Task to carry out: Find how many lines contain "script" and state only that number.

(Collected data)
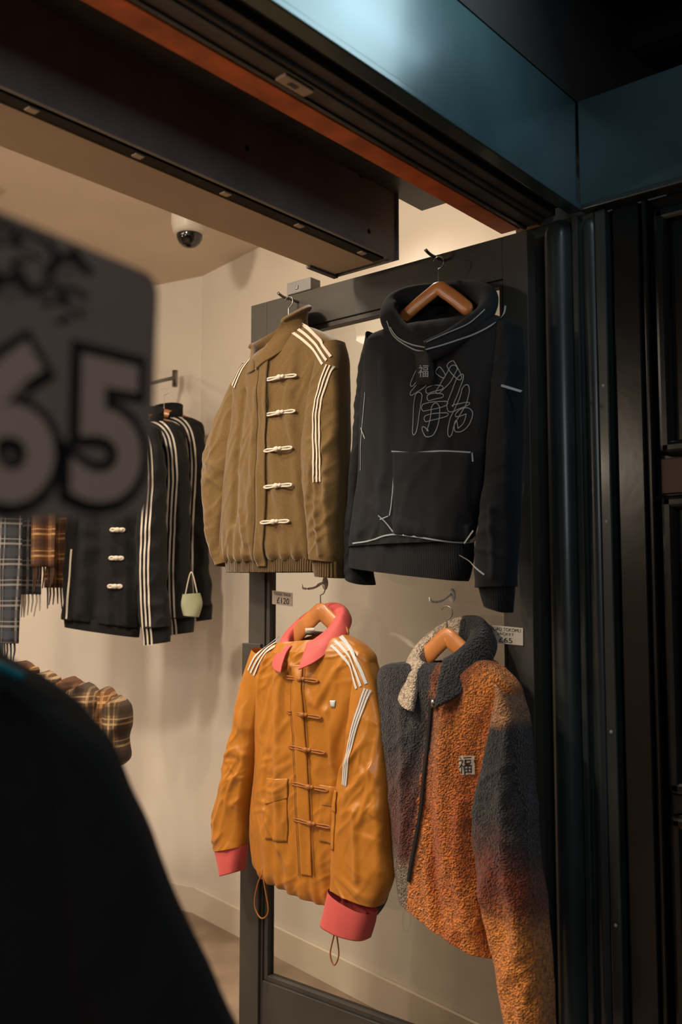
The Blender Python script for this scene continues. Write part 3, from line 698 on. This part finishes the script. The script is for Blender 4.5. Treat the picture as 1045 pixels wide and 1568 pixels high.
for x,y,z in((-.5,2.1,2.0),(-.2,3.6,2.0)):
    P=[lathe('bulb',x,y,[(.012,z+.07),(.016,z+.05),(.032,z+.01),(.034,z-.01),(.022,z-.03),(.003,z-.036)],M['bulb'],24),lathe('holder',x,y,[(.016,z+.12),(.018,z+.07),(.013,z+.065)],M['ink'],20),lathe('flex',x,y,[(.003,2.65),(.003,z+.11)],M['ink'],8)]
    group('pendant_bulb',(x,y,2.65),P)
    l=bpy.data.lights.new('pendant_lamp','POINT'); l.energy=20; l.color=(1,.82,.63); l.shadow_soft_size=.05
    o=link(bpy.data.objects.new('pendant_lamp',l)); o.location=(x,y,z-.09)
P=[]
P.append(sweep('tube',Frame((0,0,0),(1,0,0),(0,-1,0)),[(1.30,2.58,-.60),(1.80,2.58,-.60)],.013,.013,M['tube'],n=14,taper=False))
bx('fitting',(1.27,.57,2.6),(1.83,.63,2.63),M['camw'],.003)
group('tube_light',(1.55,.6,2.6),P)
area('street_tube_light',(1.45,.58,2.565),.35,3.3,(.68,.93,1),(1.1,.93,2.2))
area('street_fill',(-1.5,-2.0,2.4),1.2,28,(.95,.96,1),(1.4,1.3,1.6))  # added fill from behind the camera to lift the header faces
# ================================================================== BACKGROUND STOCK
dB=3.45
def rb(L): return [front(r[0],r[1],dB)+front(r[2],r[3],dB) for r in L]
def pb(L): return [front(u,v,dB) for u,v in L]
def bframe(off): return Frame(FH*dB-FH*off,RT,-FH)
def darkjacket(name,off,dx,dy,tog):
    fr_=bframe(off); P=[]
    sh=lambda L:[(a+dx,b+dy,c+dx,d+dy) for a,b,c,d in L]; sp=lambda L:[(a+dx,b+dy) for a,b in L]
    b_=loft('body',fr_,rb(sh([(150,640,215,632),(125,648,238,640),(112,665,248,655),(110,720,242,720),(108,800,236,800),(102,880,228,880),(98,935,214,950)])),.055,M['black'],fold=(.014,12,2.4),cross=.005,seed=dx+41,n=80,mm=70,neck=(.04,.01,.1),hemg=.006,cr=creases([([(140,700),(136,800),(128,930)],.018,.014),([(160,720),(158,820),(150,940)],.014,-.012),([(200,700),(196,820),(200,940)],.016,.012)],dB,lambda u,v,X:front(u+dx,v+dy,X)))
    hb=loft('hem_rib',fr_,rb(sh([(98,930,214,945),(100,948,212,964)])),.05,M['black'],n=8,mm=70,fold=(.004,30,3),neck=(0,0,.1))
    s_=loft('sleeve_image_right',fr_,rb(sh([(212,640,244,652),(213,700,256,705),(212,780,257,780),(213,860,258,860),(216,925,262,920),(221,950,264,946)])),.045,M['black'],c0=.03,fold=(.010,12,3),cross=.010,seed=dx+44,n=80,mm=60,neck=(0,0,.1))
    cf_=loft('cuff',fr_,rb(sh([(220,950,264,945),(223,975,262,970)])),.036,M['black'],c0=.03,n=8,mm=50,fold=(.002,30,3),neck=(0,0,.1))
    s2=loft('sleeve_image_left',fr_,rb(sh([(118,650,140,650),(112,700,132,700),(104,800,130,800),(100,880,122,880),(98,935,118,940)])),.04,M['black'],c0=.01,fold=(.01,12,4),cross=.008,seed=dx+47,n=60,mm=50,neck=(0,0,.1))
    P+=[b_,hb,s_,cf_,s2]; T=bvh([b_,s_,s2,cf_])
    triple('sleeve_stripe',T,fr_,pb(sp([(188,636),(212,645),(228,668),(234,720),(230,800),(228,880),(232,975)])),M['white'],.015,.0065,P)
    if tog:
        for u,v in((182,800),(180,843),(178,886)):
            a,b=front(u+dx,v+dy,dB-.05); toggle(fr_,T,a,b,.05,M['white'],.004,P,knot=.009)
        P.append(strip('front_tape',T,fr_,pb(sp([(116,830),(112,880),(108,935)])),.006,M['white']))
    L_=Vector(front(154+dx,642+dy,dB));R_=Vector(front(212+dx,636+dy,dB))
    P.append(collar('stand_collar',fr_,(L_+R_)/2,(R_-L_).normalized(),(R_-L_).length/2,.05,[(1.05,1.1,-.02,4,.03,0),(1.0,1.0,.02,15,.03,0),(1.0,1.0,.05,25,.03,0)],M['black'],thick=.006))
    a,b=front(182+dx,622+dy,dB); P+=hanger(fr_,(a-.13,b-.06),(a,b),(a+.13,b-.06),0,b+.09)
    group(name,fr_.w(a,b),P)
darkjacket('striped_track_jacket',.0,0,12,True)
darkjacket('striped_track_jacket',-.15,26,0,False)
darkjacket('striped_track_jacket',-.30,46,-18,False)
# rail arm from the wall carrying them
P=[]
def w3(u,v,d): a,b=front(u,v,d); return FH*d+RT*a+UP*b
def tube(name,p,q,r,m,n=14):
    p=Vector(p);q=Vector(q);t=(q-p).normalized();s=t.cross(UP if abs(t.z)<.9 else Vector((1,0,0))).normalized();u=t.cross(s)
    V=[e+s*r*math.cos(2*math.pi*j/n)+u*r*math.sin(2*math.pi*j/n) for e in(p,q) for j in range(n)]
    return mesh(name,V,[(j,(j+1)%n,n+(j+1)%n,n+j) for j in range(n)]+[tuple(range(n))[::-1],tuple(range(n,2*n))],m)
A=w3(268,578,3.95);B=w3(150,606,3.35)
P.append(tube('arm',A,B,.008,M['steel'])); P.append(blob('end_ball',Frame(B,RT,-FH),(0,0,0),(.018,.018,.018),M['steel'],8)); 
P.append(tube('wall_flange',A+Vector((.0,.0,-.04)),A+Vector((.0,.0,.03)),.012,M['steel']))
group('wall_hanging_rail',A,P)
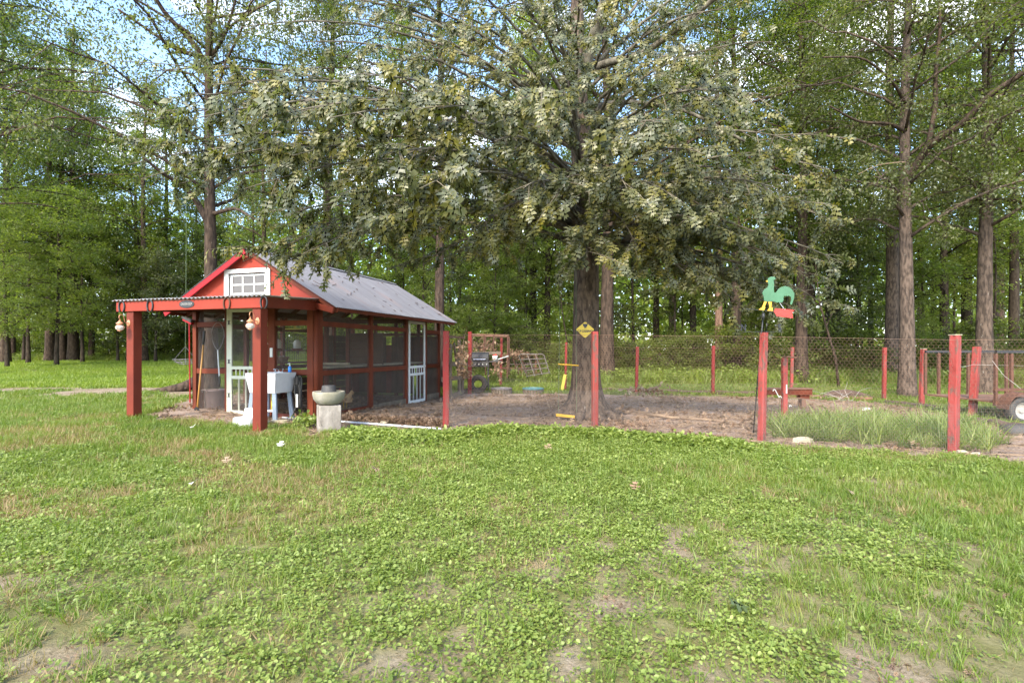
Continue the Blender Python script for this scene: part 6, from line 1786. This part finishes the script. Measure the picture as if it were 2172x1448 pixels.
# long grass clumps inside the fence on the right
longP = [proto_grass(100 + i, 60, .13, .34, .6, 1.1, 'grass_long') for i in range(3)]
poly = world_poly([(1632, 925), (1640, 905), (1720, 895), (1850, 892), (1990, 900), (2110, 925), (2140, 950), (2050, 956), (1900, 948), (1760, 938)])
X = rg.uniform(3, 8, 4000); Y = rg.uniform(6, 10, 4000); k = in_poly(X, Y, poly); X, Y = X[k][:260], Y[k][:260]
make_scatter('long_grass', 'long arching grass clump inside the fence between the two right posts', 'grass', X, Y, .55, 1.25, longP)
# leaf litter
def curl(seed, m):
    r = np.random.default_rng(seed); n = 7
    P = r.normal(size=(n, 3)) * (.09, .09, .004) + (0, 0, .012); T_ = r.normal(size=(n, 3)) * (1, 1, .35); N_ = r.normal(size=(n, 3)) * .5 + (0, 0, 1)
    sh = (OAKL[0], OAKL[1], OAKL[2] * -.6)
    V_, F_, t = leaves(P, T_, N_, .10 * (.5 + .6 * r.random(n)), sh, r)
    return np_mesh('litter_sprig', V_, F_, M[m], {'tint': t})
litP = [curl(i, 'dead_leaf') for i in range(4)]; litD = [curl(10 + i, 'dead_leaf_dark') for i in range(4)]
X = rg.uniform(-7, 10, 9000); Y = rg.uniform(6, 16.5, 9000); k = in_pen(X, Y) & (rg.random(9000) < .12 + .6 * sst(.5, .66, fbm(X, Y, 1.0, 91))); X, Y = X[k], Y[k]
make_scatter('leaf_litter', 'scattered dry oak leaves over the dirt of the run', 'leaf litter', X, Y, .45, 1.0, litP + litD, .2)
A = at(728, 893); B = at(930, 905); n = 420; f = rg.random(n)
X = A.x + (B.x - A.x) * f + rg.normal(size=n) * .06; Y = A.y + (B.y - A.y) * f + rg.normal(size=n) * .14 + .12
make_scatter('leaf_pile', 'dark drift of dead leaves along the coop side and white pipe', 'leaf litter', X, Y, .6, 1.0, litD + litD[:2] + litP[:1], .35, zs=1.3)
# twig litter
def twigs(seed):
    m_ = MB(); r = random.Random(seed)
    for i in range(5):
        a = r.random() * 6.28; l = r.uniform(.05, .16); x, y = r.uniform(-.12, .12), r.uniform(-.12, .12)
        m_.bar((x, y, .008), (x + cos(a) * l, y + sin(a) * l, .012), .005, .005)
    me = bpy.data.meshes.new('twig_sprig'); me.from_pydata(m_.v, [], m_.f); me.materials.append(M['stick']); return me
X = rg.uniform(-6, 10, 5200); Y = rg.uniform(6, 16, 5200); k = in_pen(X, Y); X, Y = X[k], Y[k]
make_scatter('twig_litter', 'small dead twigs strewn over the dirt of the run', 'twigs', X, Y, .6, 1.6, [twigs(i) for i in range(3)], .05)
X, Y = sample(4200, 1.75, 8); k = keep_mask(X, Y) & (rg.random(4200) < .12 + .9 * bare(X, Y)); X, Y = X[k], Y[k]
make_scatter('lawn_debris', 'crumbs of dead leaf and bark on the bare spots of the lawn', 'debris', X, Y, .10, .30, litP + litD + [twigs(9)], .25)
# a few single fallen leaves on the lawn
lone = [(402, 912, 'pale curled dead leaf in the grass below the left porch post'), (480, 990, 'pale dry leaf on the lawn below the porch'), (535, 988, 'small dark dead leaf beside the pale one below the porch'), (400, 1036, 'white bleached leaf in the yellowed grass at left'),
        (592, 954, 'tiny white leaf on the lawn in front of the right porch post'), (808, 1005, 'black and white curled leaf on the lawn in the middle'), (1078, 1013, 'dark curled leaf on the lawn below the oak'), (1348, 1050, 'pale pink curled leaf on the lawn right of centre'),
        (1811, 1054, 'reddish curled dead leaf on the lawn at the right'), (967, 969, 'pale leaf on the weeds near the run edge'), (1158, 960, 'grey twig like leaf on the weeds below the oak'), (1590, 1308, 'dark green fallen leaf low on the lawn at the right')]
for i, (px, py, lb) in enumerate(lone):
    p = at(px, py); r = np.random.default_rng(i)
    V_, F_, t = leaves(np.array([[0, 0, .05]]), np.array([[cos(i * 2), sin(i * 2), .12]]), np.array([[.2, -.4, 1]]), np.array([.11]), (OAKL[0] * (1, 1), OAKL[1], OAKL[2] * -.8), r)
    m_ = M['dead_leaf'] if i not in (2, 6, 11) else M['leaf_dark']
    if i in (3, 4, 0): m_ = M['paper']
    me = np_mesh('fallen_leaf', V_, F_, m_, {'tint': t * 0 + .9})
    tag(mobj('fallen_leaf', me, loc=(p.x, p.y, p.z)), lb, 'leaf')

Result of this task: 2